“Contact Warhol: Photography Without End” Never Before Seen Warhol Photographs Unveiled at the Cantor Arts Center at Stanford Universit

Andy Warhol, “Detail from Contact Sheet [Photo shoot with Andy Warhol with shadow],” 1986. Gift of The Andy Warhol Foundation for the Visual Arts. (Image credit: The Andy Warhol Foundation for the Visual Arts, Inc.)
Warhol never left his house without a few signature items: His wig, his glasses, and his 35mm single-reflex camera. He had many habits, but one of his most prevalent was his desire to document his surroundings every chance he had. He saw beauty in all things. In his friends, his environment, even strangers. Thanks to Stanford University, we are now able to gain even more insight into Warhol’s world…and decide which images appeal most to us.

The Cantor Arts Center at Stanford is offering a unique interactive exhibit that will allow individuals to examine the exposures in an intimate setting. “This component of the exhibition allows visitors to recapture the intended function of the contact sheets – namely, to look frame by frame at Warhol’s exposures in order to decide which ones are worthy of becoming photographs in their own right,” said co-curator Richard Meyer. This exhibition resonates strongly with our own culture of documenting our surroundings and personal lives through social media. Warhol was truly ahead of his time.

Jean-Michel Basquiat during a portrait shoot. ANDY WARHOL (U.S.A., 1928–1987), NEGATIVE [JEAN-MICHEL BASQUIAT PORTRAIT PHOTO SHOOT], 1982, BLACK-AND-WHITE NEGATIVES. CANTOR ARTS CENTER COLLECTION, GIFT OF THE ANDY WARHOL FOUNDATION FOR THE VISUAL ARTS, 2014.41.873_27. © THE ANDY WARHOL FOUNDATION FOR THE VISUAL ARTS, INC.
The collection of over 130,000 exposures is more relevant than ever, offering unique insight into the daily life of Warhol, and featuring the elite socialites he had befriended over a 12-year span from 1976 to his death in 1987. The exposures feature celebrities from Michael Jackson to Arnold Schwarzenegger, Nancy Raegan and Jackie Kennedy, to his dear friends, Keith Haring and Jean-Michel Basquiat. The exhibition also touches on Warhol’s immersion in gay culture of the 1970’s and 80’s, featuring both prominent and lesser known drag queens and never before seen sexually explicit images.

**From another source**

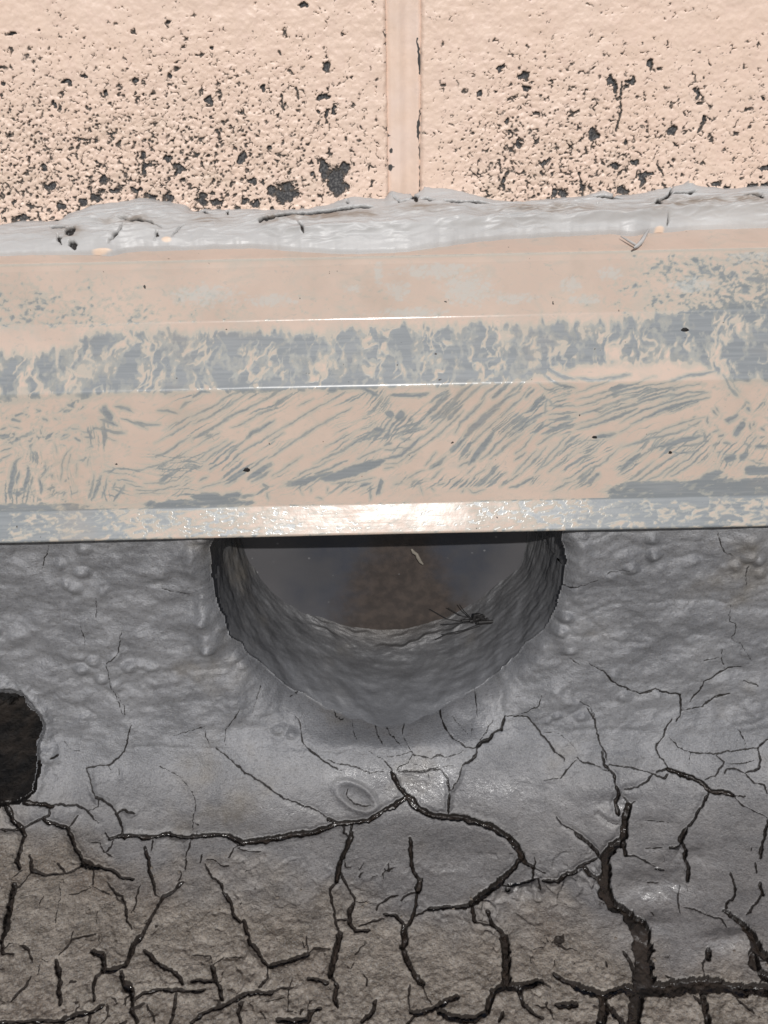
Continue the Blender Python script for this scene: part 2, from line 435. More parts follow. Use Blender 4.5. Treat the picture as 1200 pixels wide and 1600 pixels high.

Possibly the most unique part of this exhibition is the technology that will allow viewers to observe the images in a “depth and detail never before possible,” stated by co-curator Peggy Phelan. The exhibition features a touch screen platform where attendees can zoom in and explore the images to examine the detail as if they held the original film in their hands. The attendee can then add and organize  their favorite images to be compiled in a virtual print that is projected onto a large monitor, for everyone to appreciate. Within the exhibition, viewers are also able to observe Warhol’s process from a simple photo negative up to the iconic silkscreen paintings we know and love today.

The exhibition, Contact Warhol: Photography Without End, is on view from September 29th through January 6th, at the Cantor Arts Center at Stanford University in Stanford, California.